A good next step might be to make sure that a good portion of our allowable actions are filled in with the tables near the bottom of the document below. We have divided them up into Org-level actions, Repo-level actions, and Server-level actions. We also have places to add potential role groups e.g. content writer vs. maintainer. We can do this early organization that should start to clarify what are some of our expectations for permissions and roles in OCL.

@k-ngari We discussed the account approval workflow on the OCL Architecture call this morning (see notes if interested). Here’s the key takeaways:

  • OCL works with Keycloak as a Single Sign-on (SSO) tool, which already has user account approval features. We recommend that Kenya sets this up for their KNHTS to get both this short term benefits and the long term benefits that come from OpenID. See below for the rationale of why we recommend this.

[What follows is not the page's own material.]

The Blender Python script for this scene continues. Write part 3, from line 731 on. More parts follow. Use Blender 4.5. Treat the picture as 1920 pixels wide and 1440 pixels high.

  • If you do use the Keycloak approach, here would be the proposed steps for KNHTS:

    1. Enable Keycloak on the KNHTS OCL instance, which @Sny will help to document the setup
    2. Make as many admin users as necessary who would be able to approve accounts


  • Django-auth (which KNHTS currently uses) is supported by OCL primarily for development and testing purposes. We do not recommend using django-auth in production except for simpler deployments that do not require user account and access management features that are common in modern applications.
  • OpenID compatible services, such as KeyCloak, provide a rich suite of features that are intended for production and enterprise-level use that django-auth does not support. Example features include: single sign on, user account approvals, social login, and an administrator user interface.
  • OCL does not plan to re-create OpenID functionality for the django-auth deployment configuration. OCL also does not plan to implement identity and access management features that are not covered by the OpenID protocol.